The threat usually includes a demand. The person may ask for money, gift cards, more images, passwords, or silence. They may set a deadline and send repeated messages. Paying or responding may not end the pressure. The immediate goal is to slow down, avoid sending more, and get support through trusted people and official platform tools.
Common examples
- A dating contact threatens to share private images unless money is sent.
- A stranger claims they recorded a video call and demands payment.
- A social media account shows a contact list and says it will message everyone.
- A person asks for more images to prove trust or stop a threat.
- A message claims embarrassing material exists even when you are not sure it does.
- An impersonated friend account pressures someone into a private conversation.
- A person demands gift cards or payment app transfers and sets a short deadline.
How to verify safely
- Do not verify by sending more images, money, passwords, or codes.

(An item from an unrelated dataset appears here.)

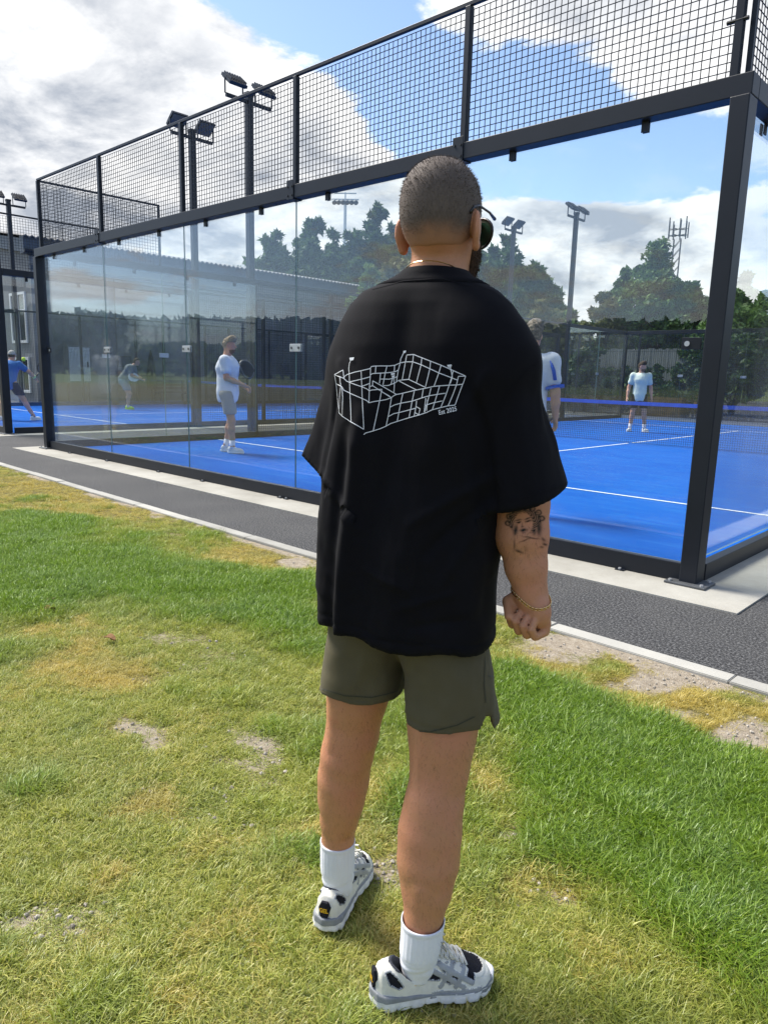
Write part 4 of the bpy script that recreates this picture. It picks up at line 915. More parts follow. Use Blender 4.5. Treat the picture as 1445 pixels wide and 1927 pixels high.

- Tell a trusted person what is happening before responding again.
- Use the platform's official help, blocking, and reporting tools.
- Check whether the account is real through a separate channel if it claims to be someone you know.
- Save messages and profile details if you can do so without engaging further.
- For young people, involve a trusted adult who can help with platform and reporting options.
- Do not rely on the threatening person's promise that one payment will end the problem.
Warning signs
- Someone threatens to share private images, messages, or claims unless you pay or respond.
- The person demands money, gift cards, more images, or account access to keep quiet.
- You are told not to tell friends, family, a trusted adult, or platform support.
- The threat escalates quickly after a private chat, dating contact, or friend request.
- The person shows screenshots, contact lists, or personal details to make the threat feel immediate.
- They promise the problem will go away after one payment but continue pressuring you.
Questions to ask
- Am I being pressured to act because I feel ashamed or afraid?
- Can I reach a trusted person before responding again?
- Is the person asking for money, more images, passwords, or codes?
- Can I use the platform's official blocking and reporting tools?
- Would paying make the person stop, or could it invite more demands?
Safer next steps
- Pause and do not send more images, money, passwords, or codes.
- Do not argue with or confront the person threatening you.
- Save screenshots, usernames, messages, payment requests, and profile links if you can do so safely.
- Tell a trusted person as soon as possible, especially if you are a young person.
- Use the platform's official tools to block and report the account when appropriate.
- Contact the relevant bank, platform, employer, or agency through an official channel if money or accounts are involved.
What to do if you already clicked, paid, or shared information
- Stop sending money, images, passwords, codes, or additional personal details.
- Contact the relevant bank, platform, employer, or agency through an official channel.
- Use official platform tools to block, report, or review account safety options.
- If you paid, contact the payment app or bank through official support to ask about available options.
- Save messages, usernames, profile links, payment requests, and times for your records if you can do so safely.
- Tell a trusted person, trusted adult, counselor, or support organization so you are not isolated.
- Be cautious of anyone who later offers private recovery, removal, or hacking help for a fee.
How to report it
- Report the account and messages through the platform's official reporting tools.
- Report suspicious payment requests through the payment app or bank if money was involved.
- Use official reporting or safety channels in your region, especially if threats continue.
- Young people should involve a trusted adult who can help use official reporting options.
- Visit the site's /reporting page for general reporting and support reminders.
Common questions
What should I do if someone is threatening to share private images?
Pause, do not send more images or money, save details if you can, use official platform reporting tools, and tell a trusted person.
Should I pay a sextortion threat?
Do not rush into payment. Paying may not stop the demands. Get support from a trusted person and use official platform or reporting channels.
What if I am embarrassed to tell anyone?
Feeling embarrassed is common, but you deserve support. Choose one trusted person, trusted adult, counselor, or support organization to help you slow things down.
How can I tell if they really have my contacts?
You may not be able to know from the threat. Do not send money or more images to test it. Save details and use official reporting tools.
What should I do if I already sent money?
Stop sending more, save payment details, and contact the payment app or bank through an official channel to ask about available options.